Waktu terus berjalan. Bulan demi bulan berlalu. Kondisi paman tak kunjung membaik. Ia sudah beberapa kali keluar masuk berbagai macam RS. Berbagai macam pengobatan sudah dicoba. Biaya yang dihabiskan sungguh sangat besar. Semua harta bendanya sudah dijual. Dan nasibnya belum jelas. Tuhan Yesus menggantung nasib paman dan keluargaku. Yang tidak kami tahan, adalah melihat penderitaannya hari demi hari, di mana tubuhnya semakin kurus, tenaga semakin habis, iman pun rontok sudah. Beruntung paman punya pacar yang amat sangat setia di sampingnya, dan banyak teman-teman seiman yang datang menguatkan kami semua.
Awalnya Paman amat kecewa dengan Tuhan Ia menganggap Tuhan tuli tidak mau mendengar suaranya. Ia sungguh marah. Mungkin, inilah hukuman Tuhan yang harus ia jalani di dunia. Sepanjang umur hidupnya, Paman tidak pernah serius dengan Tuhan. Hidupnya serba bebas, serba bisa, serba ingin coba.

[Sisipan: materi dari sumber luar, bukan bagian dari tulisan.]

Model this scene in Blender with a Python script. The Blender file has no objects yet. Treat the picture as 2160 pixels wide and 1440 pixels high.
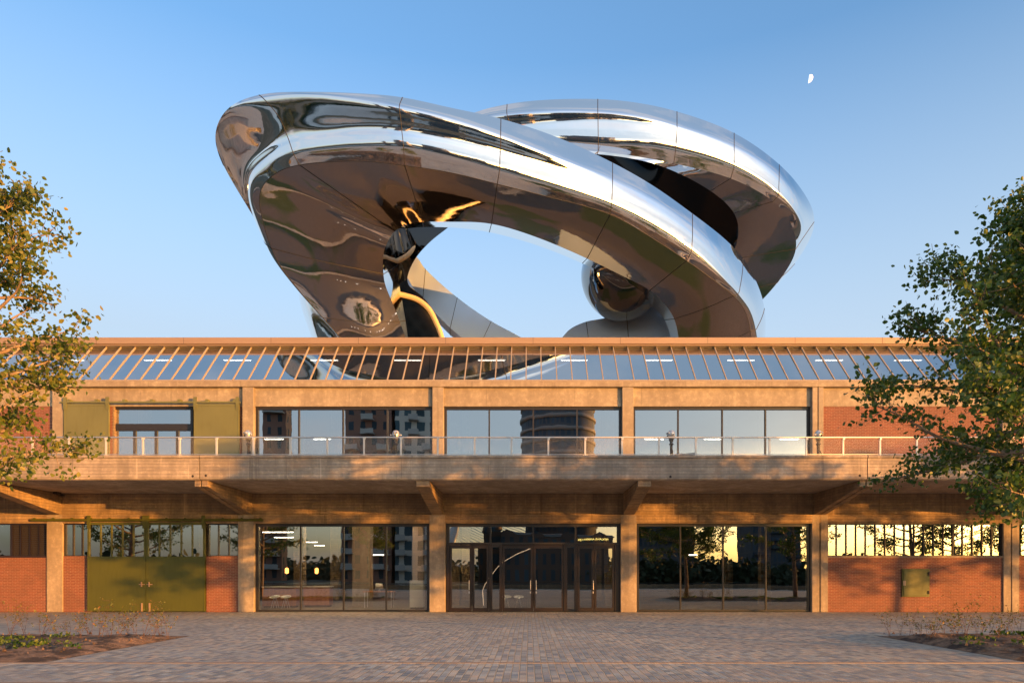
import bpy, math, random
import numpy as np
from mathutils import Vector, Matrix
R = math.radians
C = bpy.context.scene.collection
scene = bpy.context.scene

# ---------------------------------------------------------------- camera
CAMY, EYE, F, PX0, PY0 = -28.55, 1.55, 1440.0, 1115.0, 1212.0
cam = bpy.data.cameras.new('camera'); camo = bpy.data.objects.new('camera', cam); C.objects.link(camo)
cam.sensor_width = 36; cam.lens = 24; cam.shift_x = -35/2160; cam.shift_y = 492/2160
cam.clip_end = 9000; cam.clip_start = 0.05
camo.location = (0, CAMY, EYE); camo.rotation_euler = (R(90), 0, 0)
scene.camera = camo

# ---------------------------------------------------------------- light
SUN_AZ, SUN_EL = R(55), R(3.6)          # azimuth measured from -Y towards +X
sdir = Vector((math.sin(SUN_AZ)*math.cos(SUN_EL), -math.cos(SUN_AZ)*math.cos(SUN_EL), math.sin(SUN_EL)))
sl = bpy.data.lights.new('sun', 'SUN'); sl.energy = 3.3; sl.angle = R(0.5); sl.color = (1.0, 0.42, 0.085)
so = bpy.data.objects.new('sun', sl); C.objects.link(so)
so.rotation_euler = sdir.to_track_quat('Z', 'Y').to_euler()
w = bpy.data.worlds.new('World'); scene.world = w; w.use_nodes = True
nt = w.node_tree; nt.nodes.clear()
wo = nt.nodes.new('ShaderNodeOutputWorld'); bg = nt.nodes.new('ShaderNodeBackground')
sky = nt.nodes.new('ShaderNodeTexSky'); sky.sky_type = 'NISHITA'; sky.sun_disc = False
sky.sun_elevation = R(7.5)
sky.sun_rotation = math.atan2(sdir.x, sdir.y) + R(20)
sky.air_density = 1.0; sky.dust_density = 3.5; sky.ozone_density = 2.3
hs = nt.nodes.new('ShaderNodeHueSaturation'); hs.inputs['Saturation'].default_value = 1.10
# a few thin evening clouds high overhead and behind the viewer
tc = nt.nodes.new('ShaderNodeTexCoord'); mp = nt.nodes.new('ShaderNodeMapping'); mp.inputs['Scale'].default_value = (1.6, 3.2, 4.5)
nz = nt.nodes.new('ShaderNodeTexNoise'); nz.inputs['Scale'].default_value = 1.7; nz.inputs['Detail'].default_value = 7; nz.inputs['Roughness'].default_value = .55
rp = nt.nodes.new('ShaderNodeValToRGB'); rp.color_ramp.elements[0].position = .47; rp.color_ramp.elements[1].position = .70
sep = nt.nodes.new('ShaderNodeSeparateXYZ')
mr = nt.nodes.new('ShaderNodeMapRange'); mr.inputs['From Min'].default_value = .45; mr.inputs['From Max'].default_value = .15
mul = nt.nodes.new('ShaderNodeMath'); mul.operation = 'MULTIPLY'
mul2 = nt.nodes.new('ShaderNodeMath'); mul2.operation = 'MULTIPLY'; mul2.inputs[1].default_value = .62
mx = nt.nodes.new('ShaderNodeMixRGB'); mx.inputs[2].default_value = (1.75, 1.62, 1.65, 1)
L = nt.links.new
L(tc.outputs['Generated'], mp.inputs[0]); L(mp.outputs[0], nz.inputs['Vector']); L(nz.outputs['Fac'], rp.inputs[0])
L(tc.outputs['Generated'], sep.inputs[0]); L(sep.outputs['Y'], mr.inputs['Value'])
L(rp.outputs[0], mul.inputs[0]); L(mr.outputs[0], mul.inputs[1]); L(mul.outputs[0], mul2.inputs[0])
# pale evening haze low in the sky away from the sun
hz = nt.nodes.new('ShaderNodeMixRGB'); hz.inputs[2].default_value = (1.16, 1.46, 1.80, 1)
h1 = nt.nodes.new('ShaderNodeMapRange'); h1.inputs['From Min'].default_value = .60; h1.inputs['From Max'].default_value = .30; h1.inputs['To Max'].default_value = .92
h2 = nt.nodes.new('ShaderNodeMapRange'); h2.inputs['From Min'].default_value = -.1; h2.inputs['From Max'].default_value = -.4
h4 = nt.nodes.new('ShaderNodeMapRange'); h4.inputs['From Min'].default_value = .19; h4.inputs['From Max'].default_value = .04; h4.inputs['To Max'].default_value = .78
h5 = nt.nodes.new('ShaderNodeMath'); h5.operation = 'MULTIPLY'; h6 = nt.nodes.new('ShaderNodeMath'); h6.operation = 'SUBTRACT'; h6.inputs[0].default_value = 1.0
h3 = nt.nodes.new('ShaderNodeMath'); h3.operation = 'MULTIPLY'
L(sep.outputs['Z'], h1.inputs['Value']); L(sep.outputs['Z'], h4.inputs['Value']); L(sep.outputs['Y'], h2.inputs['Value'])
L(h2.outputs[0], h5.inputs[0]); L(h4.outputs[0], h5.inputs[1]); L(h5.outputs[0], h6.inputs[1]); h7 = nt.nodes.new('ShaderNodeMapRange'); h7.inputs['From Min'].default_value = .70; h7.inputs['From Max'].default_value = .95; h7.inputs['To Max'].default_value = .42
h8 = nt.nodes.new('ShaderNodeMath'); h8.operation = 'ADD'; L(sep.outputs['Z'], h7.inputs['Value']); L(h1.outputs[0], h8.inputs[0]); L(h7.outputs[0], h8.inputs[1]); L(h8.outputs[0], h3.inputs[0]); L(h6.outputs[0], h3.inputs[1]); L(h3.outputs[0], hz.inputs[0])
L(sky.outputs[0], hs.inputs['Color']); L(hs.outputs[0], hz.inputs[1]); L(hz.outputs[0], mx.inputs[1]); L(mul2.outputs[0], mx.inputs[0])
L(mx.outputs[0], bg.inputs[0]); L(bg.outputs[0], wo.inputs[0])
bg.inputs[1].default_value = 0.15
scene.view_settings.view_transform = 'Standard'; scene.view_settings.look = 'None'
scene.view_settings.exposure = 1.72; scene.view_settings.gamma = 1.0
scene.cycles.max_bounces = 10; scene.cycles.glossy_bounces = 5; scene.cycles.transparent_max_bounces = 12
scene.cycles.sample_clamp_indirect = 6.0

# ---------------------------------------------------------------- materials
def mat(name, col=(.5,.5,.5), rough=.6, metal=0.0, spec=None):
    m = bpy.data.materials.new(name); m.use_nodes = True
    b = m.node_tree.nodes['Principled BSDF']
    b.inputs['Base Color'].default_value = (*col, 1); b.inputs['Roughness'].default_value = rough
    b.inputs['Metallic'].default_value = metal
    if spec is not None: b.inputs['Specular IOR Level'].default_value = spec
    return m
def N(m, t, **kw):
    n = m.node_tree.nodes.new(t)
    for k, v in kw.items(): setattr(n, k, v)
    return n
def lk(m, a, b): m.node_tree.links.new(a, b)
def bsdf(m): return m.node_tree.nodes['Principled BSDF']
def coords(m, scale=(1,1,1), rot=(0,0,0)):
    t = N(m, 'ShaderNodeTexCoord'); p = N(m, 'ShaderNodeMapping')
    p.inputs['Scale'].default_value = scale; p.inputs['Rotation'].default_value = rot
    lk(m, t.outputs['Object'], p.inputs[0]); return p.outputs[0]
def noise(m, vec, scale, detail=4, rough=.55):
    n = N(m, 'ShaderNodeTexNoise'); n.inputs['Scale'].default_value = scale
    n.inputs['Detail'].default_value = detail; n.inputs['Roughness'].default_value = rough
    lk(m, vec, n.inputs['Vector']); return n.outputs['Fac']
def ramp(m, fac, stops):
    r = N(m, 'ShaderNodeValToRGB'); e = r.color_ramp.elements
    while len(e) < len(stops): e.new(.5)
    for i, (p, c) in enumerate(stops):
        e[i].position = p; e[i].color = (*c, 1) if len(c) == 3 else c
    lk(m, fac, r.inputs[0]); return r.outputs[0]
def mixc(m, fac, a, b, mode='MIX'):
    x = N(m, 'ShaderNodeMixRGB', blend_type=mode)
    for i, v in ((0, fac), (1, a), (2, b)):
        if isinstance(v, (int, float)): x.inputs[i].default_value = v
        elif isinstance(v, tuple): x.inputs[i].default_value = (*v, 1)
        else: lk(m, v, x.inputs[i])
    return x.outputs[0]
def math_(m, op, a, b=0.0, c=None):
    x = N(m, 'ShaderNodeMath', operation=op)
    for i, v in enumerate((a, b) if c is None else (a, b, c)):
        if isinstance(v, (int, float)): x.inputs[i].default_value = v
        else: lk(m, v, x.inputs[i])
    return x.outputs[0]
def bump(m, h, strength=.3, dist=.02):
    b = N(m, 'ShaderNodeBump'); b.inputs['Strength'].default_value = strength; b.inputs['Distance'].default_value = dist
    lk(m, h, b.inputs['Height']); lk(m, b.outputs[0], bsdf(m).inputs['Normal'])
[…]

Rokok sudah menjadi teman baiknya. Miras pernah dicoba. Bahkan ke tempat-tempat yang tidak berkenan, sudah ia cicipi. Mungkin ini yang ia cari dalam hidupnya yang selibat, KEBEBASAN. Hutangnya banyak di mana-mana, dan sejak dahulu kami tahu itu. Ibu hanya bisa berdoa dan berharap pada Tuhan, agar ia berubah dan kembali pada jalan yang benar. Imej pamanku, ia orang yang keras, tegas, berpendirian teguh, dan cenderung arogan.
Dalam bulan-bulan penderitaannya, Tuhan skak mati posisinya. Tuhan kikis habis kesombongannya. Tuhan hancurkan segala sesuatu di dalam dirinya. Tujuannya hanya satu, agar hatinya kembali kepada Tuhan. Benar saja, usaha keluarga kami mendoakan dan menginjili dia tidak sia-sia. Hatinya melunak. Pikirannya tertuju kepada Tuhan, sekalipun fisiknya semakin hancur.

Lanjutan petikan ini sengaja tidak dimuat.